Delamination fracture and core crushing in composite sandwich beams

The paper deals with the nonlinear response of composite sandwich beams subject to static and dynamic out-of-plane loading. The internal structure of such composite systems gives rise to complex damage and failure mechanisms, which include multiple delamination of the skin, interfacial fracture at the skin-core interface and core crushing. The objective of the study is to analyse how different damage mechanisms interact and how these interactions affect the mechanical behavior of the system. The study refers to the model system of a sandwich beam, continuously supported by a rigid plane and subject to out-of-plane loading; the problem is studied using the schematic of a multiply delaminated beam on a nonlinear Winkler foundation.

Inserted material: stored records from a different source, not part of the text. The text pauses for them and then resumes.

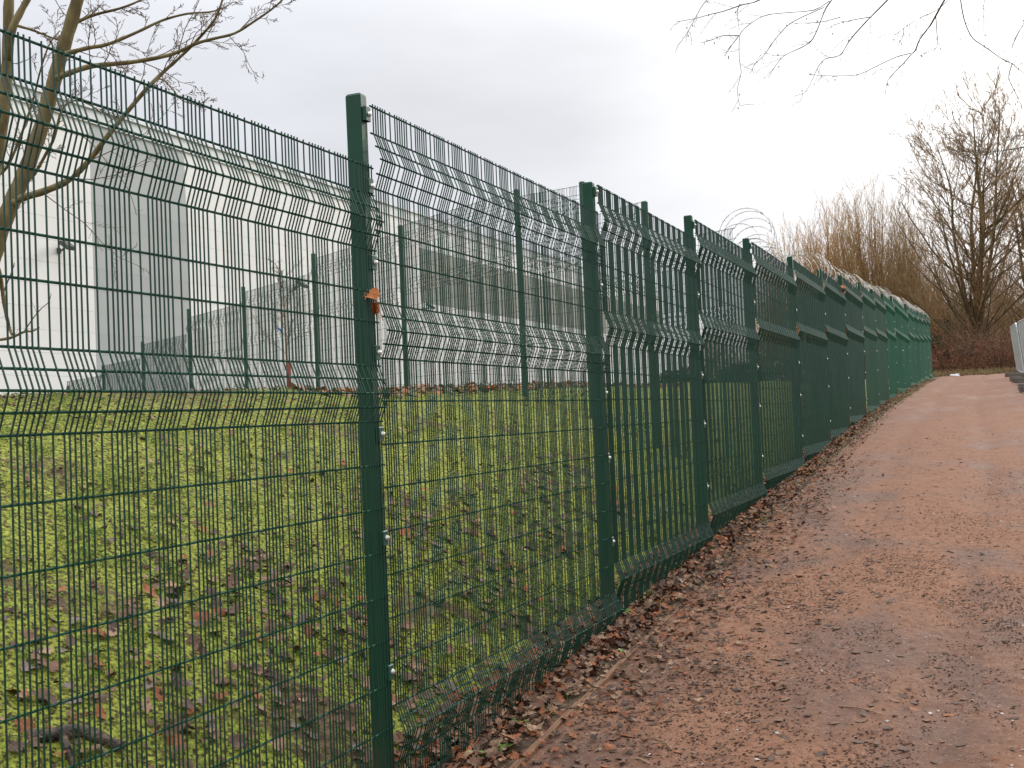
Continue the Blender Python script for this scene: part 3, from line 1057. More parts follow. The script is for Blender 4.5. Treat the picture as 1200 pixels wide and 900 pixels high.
# --- branches hanging into the top right from a tree beside the path
ZO = 5.6
rng = np.random.default_rng(9)
hang = [
    [(1150, -60), (1124, -26), (1110, -5), (1097, 18), (1090, 30), (1077, 45), (1072, 58), (1068, 63), (1058, 75), (1048, 85), (1040, 95), (1038, 112)],
    [(1068, 63), (1050, 66), (1030, 76), (1008, 86), (985, 89), (960, 89), (950, 86)],
    [(1090, -60), (1062, -24), (1040, 0), (1020, 20), (1005, 38), (995, 50), (985, 65), (968, 68), (958, 80), (945, 106), (930, 112)],
    [(1010, -60), (990, -20), (972, 2), (966, 14), (955, 40), (945, 52), (920, 65), (910, 75), (900, 92)],
    [(972, 2), (955, 12), (925, 14), (900, 18), (885, 24), (870, 35), (866, 45), (866, 70), (869, 85), (865, 105), (866, 122), (872, 124)],
    [(966, 8), (930, 25), (915, 38), (905, 50), (895, 65), (885, 75), (878, 87)],
    [(940, -60), (910, -18), (890, 0), (868, 5), (850, 12), (830, 18), (815, 22), (792, 26)],
    [(850, -50), (838, -20), (830, -3), (822, 10), (812, 28), (802, 42), (794, 54)],
    [(868, 5), (864, 15), (866, 35)],
    [(1110, -50), (1122, -20), (1127, 9), (1132, 28), (1140, 44), (1155, 55), (1175, 70), (1187, 75), (1200, 85), (1230, 100)],
    [(1250, -60), (1215, 0), (1200, 25), (1188, 50), (1180, 70)],
    [(1160, -40), (1153, 8), (1153, 52)],
    [(1097, 18), (1098, 40), (1098, 55), (1080, 63)],
    [(1140, -40), (1105, 5), (1080, 20), (1060, 32), (1045, 45)],
    [(1320, 140), (1260, 158), (1200, 172), (1165, 178), (1135, 178), (1115, 177)],
    [(1260, 158), (1225, 150), (1200, 157), (1180, 161)],
    [(866, 42), (846, 42), (836, 46), (822, 51)],
    [(866, 42), (858, 52), (852, 60), (848, 66)],
    [(985, 20), (960, 27), (925, 28)], [(1020, 20), (990, 25), (968, 33)],
    [(1187, 75), (1182, 90), (1190, 108), (1198, 125)],
    [(1060, 32), (1058, 42), (1052, 54)],
]
oroot = root_at('overhanging_tree', (3.6, 7.2, float(H(3.6, 7.2)) - 0.05), 'bare tree on the right whose thin dark twigs hang into the top right sky', 'tree')
om, ol, of = MB(), MB(), MB()
top_l = [np.array([3.6, 7.2, -1.5]), np.array([3.55, 7.1, 0.5]), np.array([3.4, 6.9, 2.2]), P(1420, -260, ZO), P(1300, -240, ZO), P(1150, -170, ZO), P(1000, -120, ZO), P(880, -90, ZO), P(800, -80, ZO)]
line = smooth_line(top_l, 5)
om.tube(line[:13], np.linspace(.13, .075, 13), 9)
ol.tube(line[12:], np.linspace(.075, .010, len(line) - 12), 7)
for i, pp in enumerate(hang):
    z0 = ZO + 0.0
    n = len(pp)
    dz = np.cumsum(rng.normal(0, 0.03, n))
    L_ = smooth_line(np.array([P(a + rng.uniform(-1, 1), b + rng.uniform(-1, 1), z0 + e) for (a, b), e in zip(pp, dz)]), 3)
    fat = {0: 2.1, 2: 1.6, 3: 1.6, 6: 1.5, 9: 1.3, 14: 1.3}.get(i, 0.9)
    k_ = ZO / FPX
    rad = np.linspace(fat * .66 * k_, 0.26 * k_, len(L_))
    if pp[0][1] < -30:
        j = np.argmin(np.linalg.norm(line - L_[0], axis=1))
        L_ = np.vstack([line[j], L_])
        rad = np.concatenate([[rad[0] * 1.2], rad])
    of.tube(L_, rad, 4)
    ramify(rng, of, L_, rad * 0 + 0.0022, 2, 7, 0.17, 0.75, curl=0.25, up=-0.03, rmin=0.0010, start=0.3)
    # small buds and dried seed heads at the tips
    for j in rng.integers(len(L_) // 2, len(L_), 2):
        c = L_[j] + rng.normal(0, 0.012, 3)
        of.tube([c, c + np.array([0, 0, -0.009])], [0.003, 0.002], 5)
finish(om, 'trunk', M_BARK, oroot)
finish(ol, 'limb', M_TWIGD, oroot)
finish(of, 'twigs', M_TWIGD, oroot)['kind'] = 'stuff'


# --- bare trees closing the end of the path
BROOM = {}


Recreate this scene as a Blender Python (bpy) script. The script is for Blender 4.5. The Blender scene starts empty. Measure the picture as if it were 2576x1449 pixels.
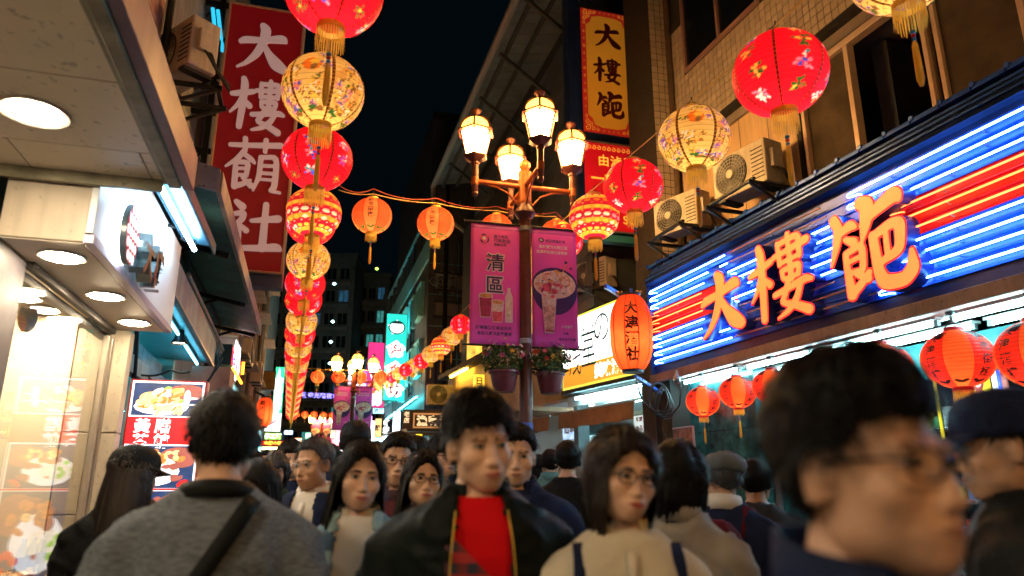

Static and dynamic analyses are performed and the influence on damage propagation of the initial position and size of delaminations in the skin and the constitutive parameters of skin and core are analysed. The skin-core interaction strongly affects the fracture parameters of the delaminations. When the foundation is elastic, a shielding phenomenon is observed on increasing the ratio between the stiffness of the core and the flexural stiffness of the skin. The same ratio controls phenomena of localized amplification, which occur when the delamination tips come close to each other, as well as phenomena of localized shielding. These local effects can induce accelerated growth of the delaminations or crack arrests due to the presence of energy barriers. Under dynamic loading conditions, inertial effects enrich the response with new regimes of behavior leading for instance to oscillations in the arms of the delaminated beam which are characterized by different frequencies and amplitudes that favour damage propagation.